Universities have always been America's approximate monasteries, embracing codes of behavior too stringent for the outside world. Deans aim to enforce a set of rules that will guide young people from the safety of their family to the freedom of the rest of their life. Some students arrive barely knowing how to drink and sleep, much less drink and sleep together; they have little sense of what is appropriate and what is expected of them. So with a pitcher of beer in one hand and a dorm key in the other, society's children set out to discover who they are.
What many learn first is that within a cloistered courtyard, rape is an easy crime: doors are left unlocked, visitors come and go, and female students give classmates the benefit of the doubt. College officials have led the effort to raise consciousness about the problem through rape-awareness weeks, video series, pamphlets, training manuals and posters: DATE RAPE IS VIOLENCE, NOT A DIFFERENCE OF OPINION. But when a really nasty incident occurs, the instinct too often is to handle it quietly and try to make it go away.
Katie Koestner was a virgin when she was allegedly raped by a student she had been dating at William and Mary College. The dean took her to the campus police, but steered her away from the outside authorities, she says. When she asked for an internal investigation, the accused man got to question her first, and then she had her turn. At 2:30 a.m., after 7 1/2 hours, he was found guilty of sexual assault. Days later she learned his penalty: he was barred from entering any dorm or fraternity house other than his own for four years, but he was allowed to stay on campus. "The hearing officer told me that this is an educational institution, not a penitentiary," she recalls. "He even said, 'Maybe you guys can get back together next year.' I couldn't believe it."

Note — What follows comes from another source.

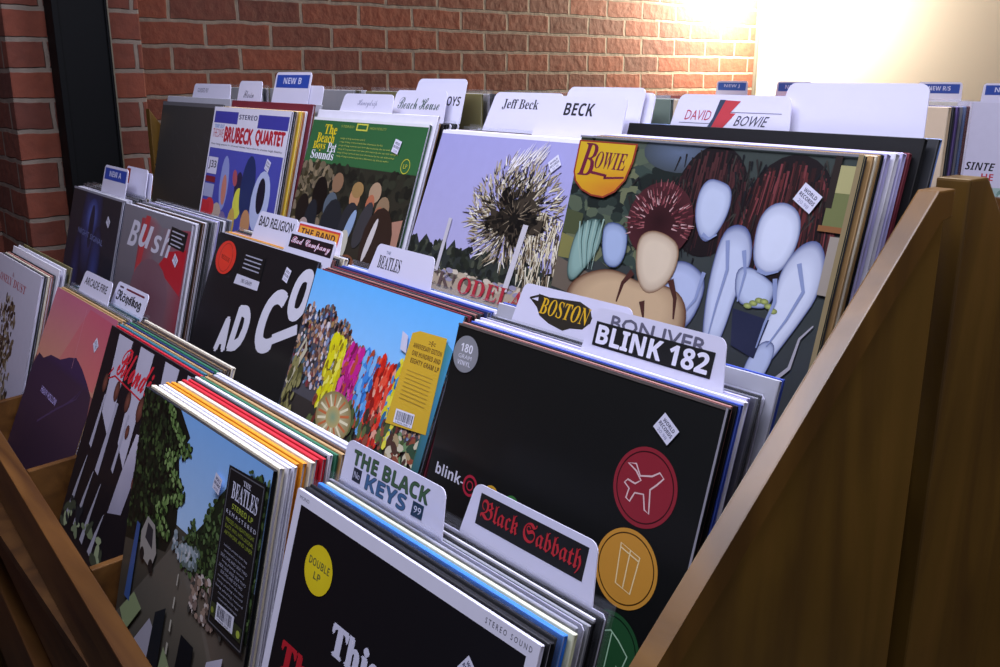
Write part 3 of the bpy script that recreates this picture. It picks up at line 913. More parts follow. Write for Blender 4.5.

The man later wrote in the campus newspaper that he had suffered the "terrible consequences of being falsely accused." He said he had been dating Koestner for three weeks; one night they slept together, without having sex, and then early the next morning, "without any protest or argument on the part of Ms. Koestner, we engaged in intercourse." He was found guilty, he said, not for physically forcing Koestner to have sex, but for applying emotional pressure.
The debate grew more heated when Koestner went public with her story. Since then she has received stacks of letters and calls of support. Women raped decades ago phone and thank her for saving their daughters. Though the school defends its procedures, vice president W. Samuel Sadler says that "Katie's / coming forward has personalized the issue and led to a more intensive discussion, and frankly improved input."
That discussion goes on at colleges everywhere. "It seems like date and acquaintance rape is the rule rather than the exception on campuses today," says Frank Carrington, a consultant for Security on Campus, a nonprofit group based in Gulph Mills, Pa. "And the way the universities treat it is to cover up and protect their image while a tremendous outrage is building."